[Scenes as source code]
===

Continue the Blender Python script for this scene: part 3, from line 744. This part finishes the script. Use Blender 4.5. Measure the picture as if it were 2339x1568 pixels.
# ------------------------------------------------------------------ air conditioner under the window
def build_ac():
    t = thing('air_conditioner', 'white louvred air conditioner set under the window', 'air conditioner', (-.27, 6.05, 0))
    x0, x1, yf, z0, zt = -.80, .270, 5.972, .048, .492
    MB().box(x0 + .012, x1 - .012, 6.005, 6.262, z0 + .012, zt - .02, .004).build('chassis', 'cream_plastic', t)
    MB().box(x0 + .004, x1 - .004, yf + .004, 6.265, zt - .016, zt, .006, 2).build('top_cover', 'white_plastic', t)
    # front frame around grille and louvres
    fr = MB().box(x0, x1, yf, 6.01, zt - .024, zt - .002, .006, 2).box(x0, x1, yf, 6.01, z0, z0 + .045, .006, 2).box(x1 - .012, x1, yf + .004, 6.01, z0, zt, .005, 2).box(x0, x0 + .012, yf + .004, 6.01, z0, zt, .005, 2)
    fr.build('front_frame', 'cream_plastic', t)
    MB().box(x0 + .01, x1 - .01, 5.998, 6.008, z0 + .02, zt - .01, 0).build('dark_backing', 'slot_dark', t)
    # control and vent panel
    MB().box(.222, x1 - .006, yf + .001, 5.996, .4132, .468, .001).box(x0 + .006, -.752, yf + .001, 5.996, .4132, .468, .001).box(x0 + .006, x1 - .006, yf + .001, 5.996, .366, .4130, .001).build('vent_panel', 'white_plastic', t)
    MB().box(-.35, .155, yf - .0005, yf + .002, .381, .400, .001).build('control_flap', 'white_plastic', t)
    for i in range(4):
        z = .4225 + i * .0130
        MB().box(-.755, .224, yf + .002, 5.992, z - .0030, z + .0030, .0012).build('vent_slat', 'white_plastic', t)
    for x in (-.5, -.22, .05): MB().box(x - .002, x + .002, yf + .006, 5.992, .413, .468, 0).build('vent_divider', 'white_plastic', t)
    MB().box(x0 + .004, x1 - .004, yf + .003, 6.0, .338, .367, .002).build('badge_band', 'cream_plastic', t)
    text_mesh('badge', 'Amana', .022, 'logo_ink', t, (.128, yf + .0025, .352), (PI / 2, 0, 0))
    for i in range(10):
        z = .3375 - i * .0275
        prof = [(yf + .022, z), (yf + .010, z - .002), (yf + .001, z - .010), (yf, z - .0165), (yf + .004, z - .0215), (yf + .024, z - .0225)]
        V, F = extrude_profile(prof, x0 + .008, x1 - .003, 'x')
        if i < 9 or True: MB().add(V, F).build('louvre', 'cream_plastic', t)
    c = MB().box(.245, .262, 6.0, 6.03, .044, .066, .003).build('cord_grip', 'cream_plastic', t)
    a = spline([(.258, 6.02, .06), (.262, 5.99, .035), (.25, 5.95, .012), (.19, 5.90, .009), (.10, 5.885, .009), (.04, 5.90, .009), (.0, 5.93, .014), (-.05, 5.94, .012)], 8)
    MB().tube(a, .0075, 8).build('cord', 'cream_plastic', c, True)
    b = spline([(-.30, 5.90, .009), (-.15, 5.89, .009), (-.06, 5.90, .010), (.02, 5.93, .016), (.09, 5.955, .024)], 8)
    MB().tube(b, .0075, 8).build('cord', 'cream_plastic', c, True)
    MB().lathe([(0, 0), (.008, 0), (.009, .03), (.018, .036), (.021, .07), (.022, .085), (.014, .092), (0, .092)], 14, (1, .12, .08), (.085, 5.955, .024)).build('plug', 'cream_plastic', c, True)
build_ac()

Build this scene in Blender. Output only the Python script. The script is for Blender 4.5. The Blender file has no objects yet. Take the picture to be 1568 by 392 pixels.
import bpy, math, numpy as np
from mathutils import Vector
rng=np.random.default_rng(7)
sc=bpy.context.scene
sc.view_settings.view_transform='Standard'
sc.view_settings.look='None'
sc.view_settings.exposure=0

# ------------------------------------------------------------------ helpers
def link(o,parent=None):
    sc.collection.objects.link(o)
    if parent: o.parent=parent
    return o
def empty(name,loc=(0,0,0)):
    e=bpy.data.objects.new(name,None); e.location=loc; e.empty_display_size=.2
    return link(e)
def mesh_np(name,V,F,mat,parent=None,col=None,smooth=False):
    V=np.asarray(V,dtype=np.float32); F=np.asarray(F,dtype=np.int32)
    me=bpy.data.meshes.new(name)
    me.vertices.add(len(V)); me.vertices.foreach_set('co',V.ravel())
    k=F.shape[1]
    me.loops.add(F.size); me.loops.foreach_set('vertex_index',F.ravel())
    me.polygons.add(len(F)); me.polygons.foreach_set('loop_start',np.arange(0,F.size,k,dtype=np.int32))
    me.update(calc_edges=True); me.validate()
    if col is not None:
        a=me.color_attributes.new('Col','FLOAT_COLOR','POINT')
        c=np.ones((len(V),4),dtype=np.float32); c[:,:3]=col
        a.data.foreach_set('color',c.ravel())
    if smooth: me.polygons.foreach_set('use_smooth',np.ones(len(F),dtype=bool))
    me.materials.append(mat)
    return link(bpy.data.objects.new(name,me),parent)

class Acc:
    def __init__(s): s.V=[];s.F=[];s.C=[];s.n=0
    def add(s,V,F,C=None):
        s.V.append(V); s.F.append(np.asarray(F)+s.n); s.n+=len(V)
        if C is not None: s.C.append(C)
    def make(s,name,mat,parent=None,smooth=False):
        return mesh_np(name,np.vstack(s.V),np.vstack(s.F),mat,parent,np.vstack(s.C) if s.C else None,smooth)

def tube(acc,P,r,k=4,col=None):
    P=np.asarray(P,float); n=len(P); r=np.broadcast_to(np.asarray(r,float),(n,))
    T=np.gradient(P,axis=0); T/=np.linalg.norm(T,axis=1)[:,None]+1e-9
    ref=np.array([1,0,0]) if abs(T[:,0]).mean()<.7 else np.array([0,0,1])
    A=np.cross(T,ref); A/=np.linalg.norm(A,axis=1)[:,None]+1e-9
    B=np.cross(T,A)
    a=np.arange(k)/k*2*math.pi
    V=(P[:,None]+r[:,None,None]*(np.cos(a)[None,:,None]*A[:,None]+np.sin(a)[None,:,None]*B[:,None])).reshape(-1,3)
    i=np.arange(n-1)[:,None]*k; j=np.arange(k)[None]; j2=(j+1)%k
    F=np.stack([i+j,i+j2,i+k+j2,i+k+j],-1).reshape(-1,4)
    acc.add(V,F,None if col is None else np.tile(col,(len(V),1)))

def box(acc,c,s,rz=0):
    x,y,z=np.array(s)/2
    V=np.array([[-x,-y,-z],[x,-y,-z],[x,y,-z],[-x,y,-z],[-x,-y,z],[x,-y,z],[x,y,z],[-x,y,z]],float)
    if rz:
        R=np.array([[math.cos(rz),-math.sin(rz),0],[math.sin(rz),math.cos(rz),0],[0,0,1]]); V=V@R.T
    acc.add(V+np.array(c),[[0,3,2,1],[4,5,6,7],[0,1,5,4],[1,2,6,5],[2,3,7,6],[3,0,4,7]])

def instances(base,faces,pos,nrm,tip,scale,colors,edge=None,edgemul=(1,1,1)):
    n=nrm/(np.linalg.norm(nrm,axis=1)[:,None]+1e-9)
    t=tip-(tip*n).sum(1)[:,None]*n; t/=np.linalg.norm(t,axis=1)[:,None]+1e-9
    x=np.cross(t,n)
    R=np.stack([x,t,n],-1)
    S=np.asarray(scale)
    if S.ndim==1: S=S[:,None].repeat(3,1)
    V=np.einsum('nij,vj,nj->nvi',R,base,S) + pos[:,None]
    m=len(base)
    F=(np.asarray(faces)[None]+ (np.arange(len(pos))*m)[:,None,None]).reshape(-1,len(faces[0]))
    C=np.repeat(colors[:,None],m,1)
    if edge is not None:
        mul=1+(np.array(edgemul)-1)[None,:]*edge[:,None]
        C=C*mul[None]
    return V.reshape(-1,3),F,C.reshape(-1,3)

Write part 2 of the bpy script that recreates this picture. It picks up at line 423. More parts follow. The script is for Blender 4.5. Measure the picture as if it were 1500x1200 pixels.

===

TASK TO COMPLETE. Your task is to extract exactly the lines starting at the line with "Build this scene" and ending at the line with "s.C else None,smooth)", including both ends, and no other lines.

RESPONSE TO THIS TASK.
Build this scene in Blender. Output only the Python script. The script is for Blender 4.5. The Blender file has no objects yet. Take the picture to be 1568 by 392 pixels.
import bpy, math, numpy as np
from mathutils import Vector
rng=np.random.default_rng(7)
sc=bpy.context.scene
sc.view_settings.view_transform='Standard'
sc.view_settings.look='None'
sc.view_settings.exposure=0

# ------------------------------------------------------------------ helpers
def link(o,parent=None):
    sc.collection.objects.link(o)
    if parent: o.parent=parent
    return o
def empty(name,loc=(0,0,0)):
    e=bpy.data.objects.new(name,None); e.location=loc; e.empty_display_size=.2
    return link(e)
def mesh_np(name,V,F,mat,parent=None,col=None,smooth=False):
    V=np.asarray(V,dtype=np.float32); F=np.asarray(F,dtype=np.int32)
    me=bpy.data.meshes.new(name)
    me.vertices.add(len(V)); me.vertices.foreach_set('co',V.ravel())
    k=F.shape[1]
    me.loops.add(F.size); me.loops.foreach_set('vertex_index',F.ravel())
    me.polygons.add(len(F)); me.polygons.foreach_set('loop_start',np.arange(0,F.size,k,dtype=np.int32))
    me.update(calc_edges=True); me.validate()
    if col is not None:
        a=me.color_attributes.new('Col','FLOAT_COLOR','POINT')
        c=np.ones((len(V),4),dtype=np.float32); c[:,:3]=col
        a.data.foreach_set('color',c.ravel())
    if smooth: me.polygons.foreach_set('use_smooth',np.ones(len(F),dtype=bool))
    me.materials.append(mat)
    return link(bpy.data.objects.new(name,me),parent)

class Acc:
    def __init__(s): s.V=[];s.F=[];s.C=[];s.n=0
    def add(s,V,F,C=None):
        s.V.append(V); s.F.append(np.asarray(F)+s.n); s.n+=len(V)
        if C is not None: s.C.append(C)
    def make(s,name,mat,parent=None,smooth=False):
        return mesh_np(name,np.vstack(s.V),np.vstack(s.F),mat,parent,np.vstack(s.C) if s.C else None,smooth)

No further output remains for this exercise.